**Task requirements:**
Look for the line containing "What Blender Python" and the line containing "PI = math.pi"; retype them and all lines between, exactly, and leave out the pictures.

**Raw data:**
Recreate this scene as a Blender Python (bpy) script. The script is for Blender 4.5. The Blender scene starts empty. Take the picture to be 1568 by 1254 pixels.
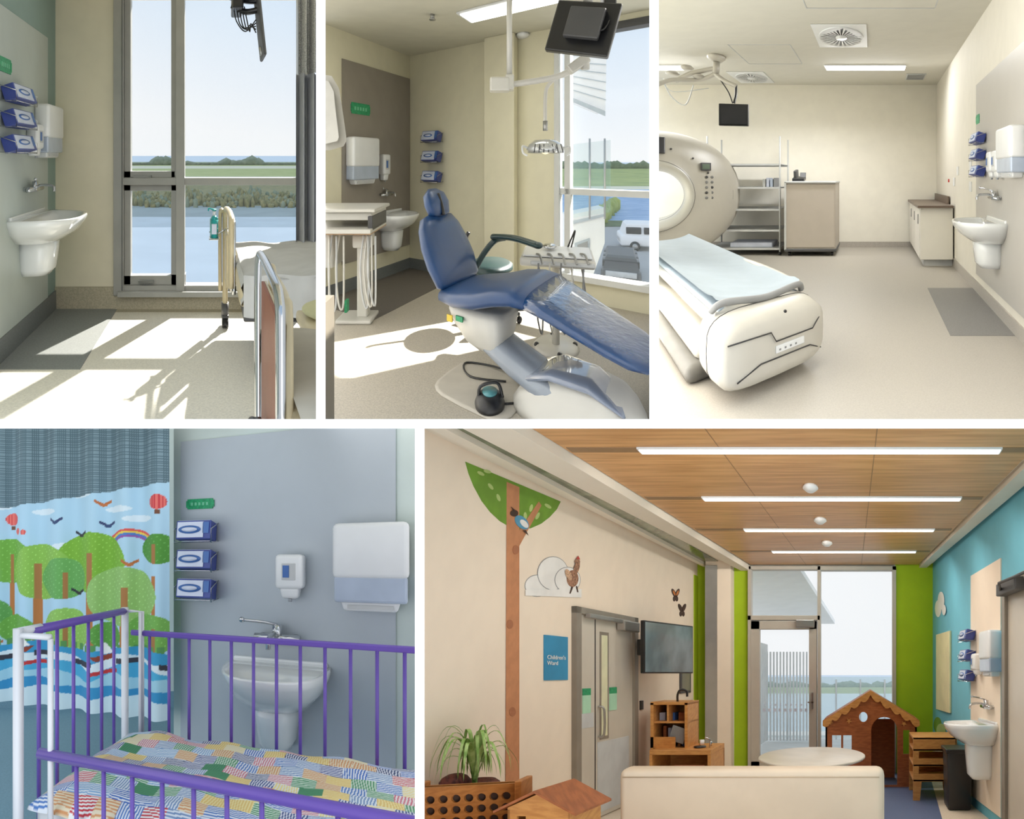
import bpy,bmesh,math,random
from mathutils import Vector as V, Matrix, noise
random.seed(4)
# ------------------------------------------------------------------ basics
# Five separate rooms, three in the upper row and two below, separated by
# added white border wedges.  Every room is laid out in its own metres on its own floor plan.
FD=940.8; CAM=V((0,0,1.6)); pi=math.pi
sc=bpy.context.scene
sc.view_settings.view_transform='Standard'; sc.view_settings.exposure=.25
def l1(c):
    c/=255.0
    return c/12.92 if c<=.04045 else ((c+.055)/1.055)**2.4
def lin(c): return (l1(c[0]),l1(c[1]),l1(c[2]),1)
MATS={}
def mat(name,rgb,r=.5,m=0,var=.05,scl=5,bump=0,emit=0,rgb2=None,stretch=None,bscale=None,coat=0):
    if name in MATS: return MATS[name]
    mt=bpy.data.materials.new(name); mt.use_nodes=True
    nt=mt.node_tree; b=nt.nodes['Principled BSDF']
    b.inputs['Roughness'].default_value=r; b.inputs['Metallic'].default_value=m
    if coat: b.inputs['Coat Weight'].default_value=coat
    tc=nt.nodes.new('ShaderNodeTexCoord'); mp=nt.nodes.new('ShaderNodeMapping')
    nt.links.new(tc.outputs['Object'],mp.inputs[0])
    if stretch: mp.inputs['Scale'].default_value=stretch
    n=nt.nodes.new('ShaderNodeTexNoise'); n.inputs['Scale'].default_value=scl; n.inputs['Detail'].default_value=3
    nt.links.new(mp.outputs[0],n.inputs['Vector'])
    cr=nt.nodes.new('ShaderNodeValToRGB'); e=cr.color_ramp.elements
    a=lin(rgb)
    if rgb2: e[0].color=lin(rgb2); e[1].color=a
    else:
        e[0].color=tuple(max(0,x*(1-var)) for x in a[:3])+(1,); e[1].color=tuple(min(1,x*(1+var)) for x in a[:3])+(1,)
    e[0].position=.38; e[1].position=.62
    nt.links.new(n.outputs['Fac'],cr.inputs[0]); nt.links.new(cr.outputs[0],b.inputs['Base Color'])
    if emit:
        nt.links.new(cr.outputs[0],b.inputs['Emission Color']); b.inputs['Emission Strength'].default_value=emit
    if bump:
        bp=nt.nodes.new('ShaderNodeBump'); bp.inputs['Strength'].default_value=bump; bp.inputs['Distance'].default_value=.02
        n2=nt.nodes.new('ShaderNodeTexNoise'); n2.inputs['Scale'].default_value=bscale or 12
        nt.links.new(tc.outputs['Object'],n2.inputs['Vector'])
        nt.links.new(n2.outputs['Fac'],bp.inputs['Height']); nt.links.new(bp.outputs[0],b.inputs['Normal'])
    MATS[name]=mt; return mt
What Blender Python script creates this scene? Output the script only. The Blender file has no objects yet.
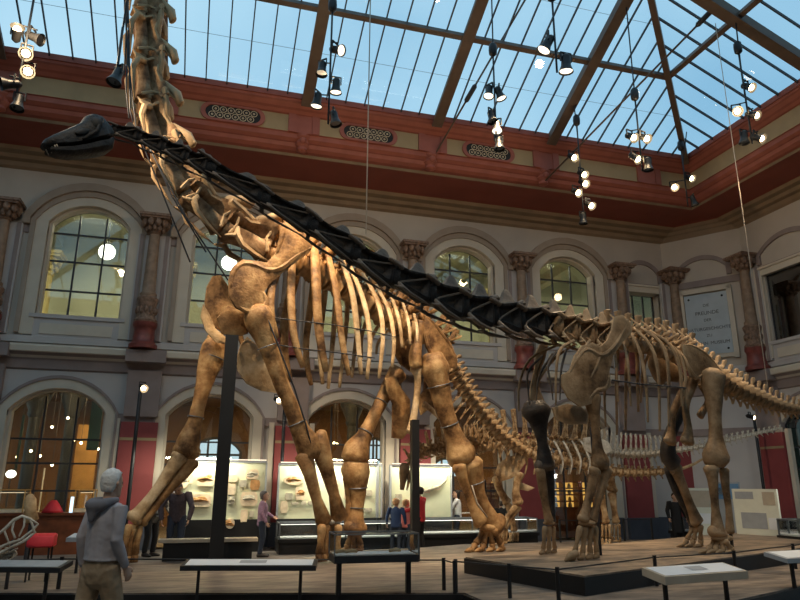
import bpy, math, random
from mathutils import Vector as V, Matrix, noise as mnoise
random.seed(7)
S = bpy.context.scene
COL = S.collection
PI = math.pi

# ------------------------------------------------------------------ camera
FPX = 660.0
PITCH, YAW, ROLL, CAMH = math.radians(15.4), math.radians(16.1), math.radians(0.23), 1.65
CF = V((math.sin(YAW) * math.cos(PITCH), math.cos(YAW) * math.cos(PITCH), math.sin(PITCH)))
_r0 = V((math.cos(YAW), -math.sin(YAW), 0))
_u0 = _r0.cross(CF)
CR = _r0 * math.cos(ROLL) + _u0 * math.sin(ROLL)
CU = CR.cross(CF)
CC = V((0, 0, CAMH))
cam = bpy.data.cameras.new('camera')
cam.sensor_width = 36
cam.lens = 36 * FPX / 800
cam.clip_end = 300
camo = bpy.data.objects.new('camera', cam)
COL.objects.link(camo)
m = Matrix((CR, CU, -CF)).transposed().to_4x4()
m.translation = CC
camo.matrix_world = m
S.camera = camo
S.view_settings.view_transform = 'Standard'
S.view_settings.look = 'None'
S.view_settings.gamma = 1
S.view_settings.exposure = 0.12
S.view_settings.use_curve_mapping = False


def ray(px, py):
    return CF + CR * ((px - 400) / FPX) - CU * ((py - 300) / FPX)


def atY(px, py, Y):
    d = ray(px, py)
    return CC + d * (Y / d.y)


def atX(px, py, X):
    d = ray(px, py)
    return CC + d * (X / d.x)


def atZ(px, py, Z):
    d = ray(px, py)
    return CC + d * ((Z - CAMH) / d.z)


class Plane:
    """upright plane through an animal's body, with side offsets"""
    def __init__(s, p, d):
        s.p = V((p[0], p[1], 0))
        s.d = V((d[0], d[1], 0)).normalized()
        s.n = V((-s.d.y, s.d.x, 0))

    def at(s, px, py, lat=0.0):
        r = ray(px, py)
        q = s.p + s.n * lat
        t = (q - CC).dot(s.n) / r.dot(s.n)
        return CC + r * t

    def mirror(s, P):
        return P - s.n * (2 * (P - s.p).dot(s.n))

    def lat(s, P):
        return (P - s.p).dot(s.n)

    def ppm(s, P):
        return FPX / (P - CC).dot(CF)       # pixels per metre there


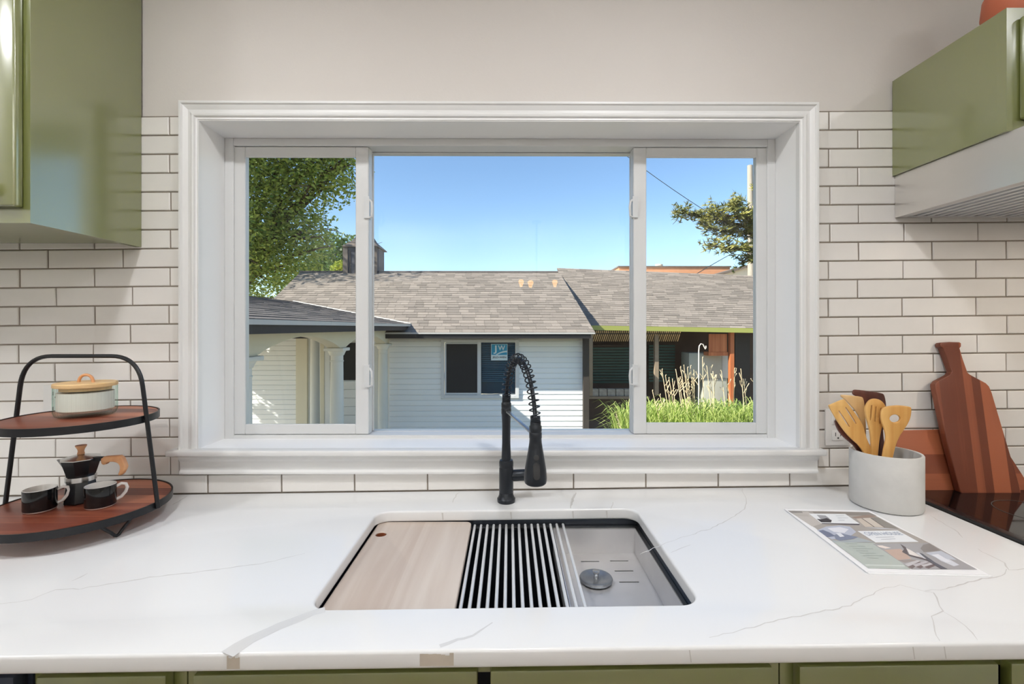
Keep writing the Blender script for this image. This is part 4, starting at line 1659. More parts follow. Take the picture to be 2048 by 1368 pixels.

**Worked answer:**
What Blender Python script creates this scene? Output the script only. The Blender file has no objects yet.
import bpy, math, random
from mathutils import Vector as V, Matrix, noise as mnoise
random.seed(7)
S = bpy.context.scene
COL = S.collection
PI = math.pi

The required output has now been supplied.